Ranulph’s wife is a horse trainer.  When he was setting out on this last attempt, she said “do it like horses”.

Ranulph asked “what do you mean, do it like horses?”

His wife explained to him that a horse runs with no thought for the finish line.  A horse runs until it drops from exhaustion.  She told him to only ask himself “can I take one more step?” and if the answer is “yes”, take that one more step and repeat.  Don’t allow your mind to consider more than the next step.

Great endurance athletes have learnt this.  They have learnt to cheat their mind by refusing to allow it to think about the sheer scale of what they are taking on.  They look at the summit of Everest and don’t really see it again until they are standing on it.

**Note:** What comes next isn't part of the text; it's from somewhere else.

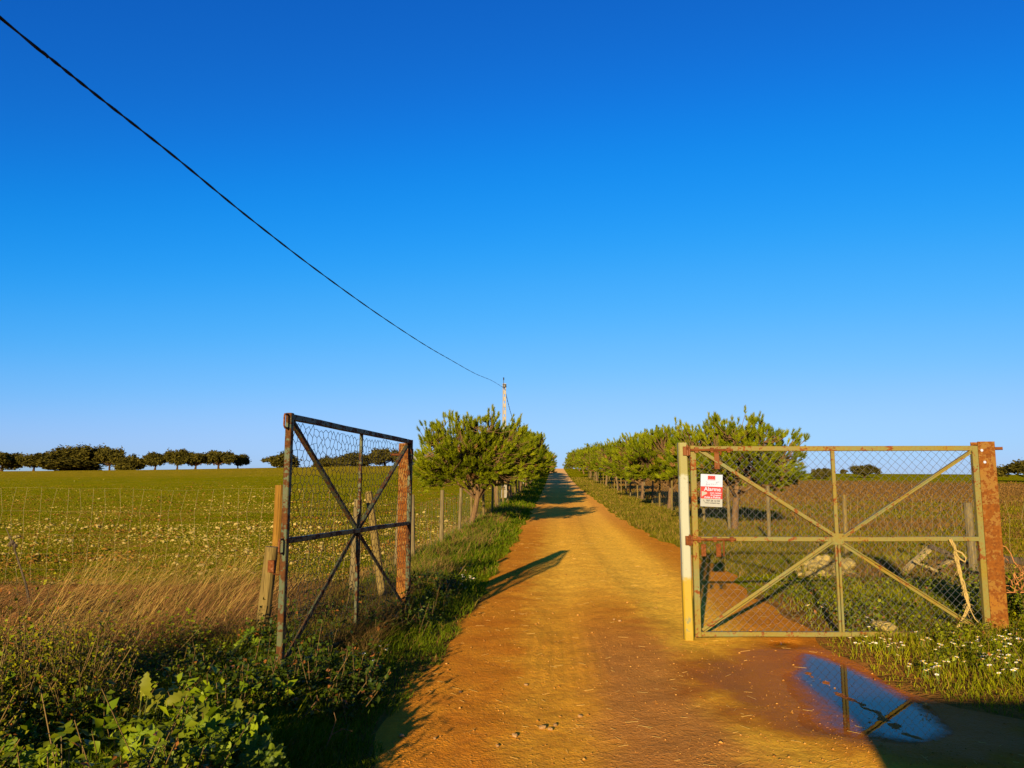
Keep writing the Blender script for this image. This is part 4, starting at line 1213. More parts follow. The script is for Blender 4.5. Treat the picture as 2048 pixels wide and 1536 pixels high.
# heap behind the gate
heap = [(1602, 1152, .16), (1618, 1142, .26), (1634, 1136, .30), (1650, 1130, .24), (1640, 1122, .22), (1660, 1138, .26), (1672, 1146, .22), (1612, 1128, .22),
        (1628, 1124, .20), (1690, 1150, .20), (1686, 1134, .28), (1698, 1128, .26), (1700, 1146, .20), (1710, 1158, .16), (1646, 1152, .20), (1660, 1158, .18), (1622, 1158, .18), (1592, 1140, .2), (1676, 1124, .22), (1655, 1118, .2)]
for (px, py, s) in heap:
    p = G(px, 1150 + (py - 1150) * .35); q = P(px, py, p.y)
    rock('stone', random.choice(ROCKS), (q.x, p.y, max(q.z, gz1(q.x, p.y) + s * .1)), s * 1.12, 'pale limestone block in the heap behind the closed gate', 'stone', 'heap of stones behind the gate')
for (px, py, s, lab) in ((1770, 1266, .34, 'flat pale stone in the grass behind the gate bottom rail'),):
    p = G(px, py); rock('stone', ROCKS[2], (p.x, p.y, p.z + .05), s, lab, 'stone', 'single stones')
for (px, py, s, lab) in ((28, 1268, .30, 'big orange clay lump at the left edge among dry grass'), (80, 1262, .16, 'smaller orange clay lump beside the big one at the left edge')):
    p = G(px, py); rock('clay_lump', random.choice(CLODS), (p.x, p.y, p.z + s * .35), s, lab, 'clay lump', 'clay lumps on the left bank')
for (px, py, s) in ((1085, 1460, .05), (1100, 1463, .045), (1030, 1475, .04), (803, 1476, .045), (920, 1386, .03), (1240, 1244, .05), (1228, 1240, .04), (870, 1480, .03), (1160, 1436, .04), (1052, 1372, .04), (995, 1495, .03), (1110, 1453, .035)):
    p = G(px, py); rock('road_stone', random.choice(RSTONES), (p.x, p.y, p.z + s * .2), s, 'small loose stone lying on the dirt track', 'stone', 'loose stones on the track')
# stones on the left field: the 300 that show largest, the rest as one spread
def field_xy(n, y0, y1, g, side='left'):
    yv = 1 / g.uniform(1 / y1, 1 / y0, n)
    if side == 'left': xv = g.uniform(-0.80, -0.02, n) * yv
    else: xv = g.uniform(0.05, 0.80, n) * yv
    return xv, yv
g = np.random.default_rng(77)
xv, yv = field_xy(52000, 11.3, 170, g)
u = xv - axis(yv)
rows_ = 0.5 + 0.5 * np.sin(yv * 2.1 - 0.18 * xv + 0.8 * noise2(xv, yv, .3))
dens = np.clip(0.12 + 1.1 * noise2(xv, yv, .16) + 0.7 * noise2(xv, yv, 0.55) + .35 * rows_ * (yv < 45), 0.03, 1) * np.interp(yv, [11, 14, 19, 45, 70, 150], [.35, .55, .95, 1, .5, .2])
strip = np.exp(-((yv - (24 - 0.25 * (xv + 8))) / 1.6) ** 2)
dens = np.clip(dens + strip * 0.9, 0, 1)
ok = (u < -3.0) & (g.uniform(0, 1, len(xv)) < dens) & ((yv > 12.2) | (xv > -20))
xv, yv = xv[ok], yv[ok]
sz = np.clip(g.lognormal(-3.3, 0.5, len(xv)), 0.014, 0.18) * np.interp(yv, [11, 16, 24, 60], [.55, .8, 1.1, 1.7])
order = np.argsort(-(sz / yv)); big, rest = order[:300], order[300:20000]
for i in big:
    x, y0 = float(xv[i]), float(yv[i]); s = float(sz[i]) * 1.0
    rock('field_stone', ROCKS[int(g.integers(0, 5))], (x, y0, gz1(x, y0) + s * .12), s, 'pale stone scattered on the green field left of the track', 'stone', 'stones scattered on the left field')
xr, yr, sr = xv[rest], yv[rest], sz[rest]; n = len(xr)
OCT = np.array([[1, 0, 0], [-1, 0, 0], [0, 1, 0], [0, -1, 0], [0, 0, 1], [0, 0, -.4]]) * .5
TR = np.array([[0, 2, 4], [2, 1, 4], [1, 3, 4], [3, 0, 4], [2, 0, 5], [1, 2, 5], [3, 1, 5], [0, 3, 5]])
def bits(name, x, y, s, mat, c1, c2, label, cat, flat=.6, lift=.12, zf=None):
    n = len(x); g = np.random.default_rng(len(name) + n)
    V = OCT[None] * (1 + g.uniform(-.3, .3, (n, 6, 1))) * s[:, None, None] * np.array([1.25, .9, flat])
    a = g.uniform(0, 6.28, n); ca, sa = np.cos(a)[:, None], np.sin(a)[:, None]
    Vx = V[..., 0] * ca - V[..., 1] * sa; Vy = V[..., 0] * sa + V[..., 1] * ca
    z = gz(x, y) if zf is None else zf
    V = np.stack([Vx + x[:, None], Vy + y[:, None], V[..., 2] + (z + s * lift)[:, None]], 2).reshape(-1, 3)
    T = (TR[None] + (np.arange(n) * 6)[:, None, None]).reshape(-1, 3)
    t = g.uniform(0, 1, (n, 1)); c = np.repeat(np.array(c1) * (1 - t) + np.array(c2) * t, 6, 0)
    return tag(fast(name, V, T, mat, None, c), label, cat, kind='stuff')
bits('field_stones', xr, yr, sr, M['stonecol'], (0.15, 0.108, 0.014), (0.31, 0.24, 0.052), 'innumerable small pale stones strewn over the left field', 'stones')
xc, yc = field_xy(30000, 11.2, 90, g); uc = xc - axis(yc)
kc = (uc < -3) & (g.uniform(0, 1, len(xc)) < np.clip(.25 - .8 * noise2(xc, yc, .45) + .4 * noise2(xc, yc, 1.6), .05, 1))
xc, yc = xc[kc], yc[kc]
sc_ = np.clip(g.lognormal(-3.2, .5, len(xc)), .015, .16) * np.interp(yc, [11, 30, 80], [.8, 1.4, 2.2])
bits('field_clods', xc, yc, sc_, M['stonecol'], (0.075, 0.034, 0.004), (0.20, 0.098, 0.014), 'crumbs of brown turned soil between the grass of the left field', 'soil', .5)
# gravel on the track
gy = 1 / g.uniform(1 / 40, 1 / 4.2, 9000); gu = g.uniform(-1, 2.9, 9000); gx = gu + axis(gy)
okg = (gu > eL(gy)) & (gu < eR(gy)) & (g.uniform(0, 1, len(gy)) < 0.35 + 0.5 * (noise2(gx, gy, 1.1) > .1))
gx, gy = gx[okg], gy[okg]
gs = np.clip(g.lognormal(-4.9, .5, len(gx)), .003, .04) * np.interp(gy, [4, 20, 40], [.85, 1.6, 2.2])
bits('gravel', gx, gy, gs, M['stonecol'], (0.22, 0.085, 0.012), (0.44, 0.22, 0.05), 'fine gravel strewn on the dirt track', 'gravel', .7, .2)

# ------------------------------------------------------------------ grass and other ground cover
def blades(name, x, y, hgt, wid, c1, c2, mat, label, cat, lean=(0, 0), bend=.35, spread=.35, tipc=None, seed=0, z=None, kind='stuff'):
    g = np.random.default_rng(900 + seed); n = len(x)
    z = gz(x, y) if z is None else z
    hgt = np.broadcast_to(hgt, (n,)) * g.uniform(.55, 1.25, n); wid = np.broadcast_to(wid, (n,))
    az = g.uniform(0, 2 * math.pi, n); sd = np.stack([np.cos(az), np.sin(az), np.zeros(n)], 1) * wid[:, None] / 2
    tilt = g.normal(0, spread, (n, 2)) + np.array(lean); bnd = g.normal(0, bend, (n, 2)) + np.array(lean) * .9
    b0 = np.stack([x, y, z - .01], 1)
    m = b0 + np.stack([tilt[:, 0] * .5, tilt[:, 1] * .5, np.full(n, .55)], 1) * hgt[:, None]
    t = b0 + np.stack([tilt[:, 0] + bnd[:, 0] * .6, tilt[:, 1] + bnd[:, 1] * .6, np.full(n, 1.0) - .25 * np.clip(np.abs(bnd).sum(1), 0, 2)], 1) * hgt[:, None]
    V = np.stack([b0 - sd, b0 + sd, m + sd * .75, m - sd * .75, t], 1).reshape(-1, 3)
    k = (np.arange(n) * 5)[:, None]
    T = np.concatenate([k + np.array([0, 1, 2]), k + np.array([0, 2, 3]), k + np.array([3, 2, 4])])
    tt = np.clip(g.uniform(0, 1, (n, 1)) * .7 + .3 * (noise2(x, y, 1.3)[:, None] + .5), 0, 1)
    c = np.array(c1) * (1 - tt) + np.array(c2) * tt
    if tipc is not None:
        dry = g.uniform(0, 1, (n, 1)) < tipc[1]; c = np.where(dry, np.array(tipc[0]), c)
    return tag(fast(name, V, T, mat, None, np.repeat(c, 5, 0)), label, cat, kind=kind)

g = np.random.default_rng(4)
def uy(n, y0, y1): return 1 / g.uniform(1 / y1, 1 / y0, n)
GREEN1, GREEN2 = (0.032, 0.060, 0.001), (0.125, 0.155, 0.003)
DRY = (0.22, 0.13, 0.03)
# left verge
yv = uy(64000, 3.0, 95); uu = -1.0 - 1.75 * g.uniform(0, 1, len(yv)) ** 1.0
edge = eL(yv) - uu
keep = (edge > -0.02 - .10 * noise2(uu * 2, yv, 3)) & (g.uniform(0, 1, len(yv)) < np.clip(.55 + edge * 1.3, 0, 1))
yv, uu, edge = yv[keep], uu[keep], edge[keep]
hh = (0.07 + 0.15 * np.clip(edge, 0, 1) + .06 * noise2(uu, yv, 1.7)) * np.interp(yv, [3, 12, 30], [1, 1.25, 1.4])
blades('verge_grass', uu + axis(yv), yv, np.clip(hh, .04, .5), .0055 * np.maximum(1, yv / 7), GREEN1, GREEN2, M['grass'], 'long green grass on the left verge of the track', 'grass', lean=(.12, 0), tipc=(DRY, .07), seed=1)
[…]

Prolific writers don’t think about the 60,000 words they need to write for the book, they think in pages or paragraphs or just word by word.  John Grisham wrote one page per day before starting work at his day job.  One page a day.

If a Gap Opens, The Resistance will win

The moment a gap of thinking is opened, the Resistance will step in and will win.  If I stop to edit, I will kill this writing session.  If an ultramarathon runner thinks “how much more have I got left?” his Resistance will win.  The moment that the pause comes in, is when the Resistance has a chance of winning.

The Resistance will win in any argument.  It has no morals nor any type of excuse that it will not use.  It can only be conquered for moments when you commit completely to the flow, to the production of words, to the practice of piano, to make the sales call, to finish the drawing.

Performance = Potential – Self Sabotage

I spent some time last year interviewing successful endurance athletes like Kilian Jornet.  I wrote about the Mental Models of High Performance.  How do they manage to do the “impossible”?

The answer was quite simple:  They don’t think.  When they are running, biking or swimming they don’t let their mind wander off into the future.  They stay present in this moment.  At most the next stroke, or at the very most the next pause for a drink.

How to write a book?

Write like a horse.  Can you do one more word?  Write one more word.  Keep going.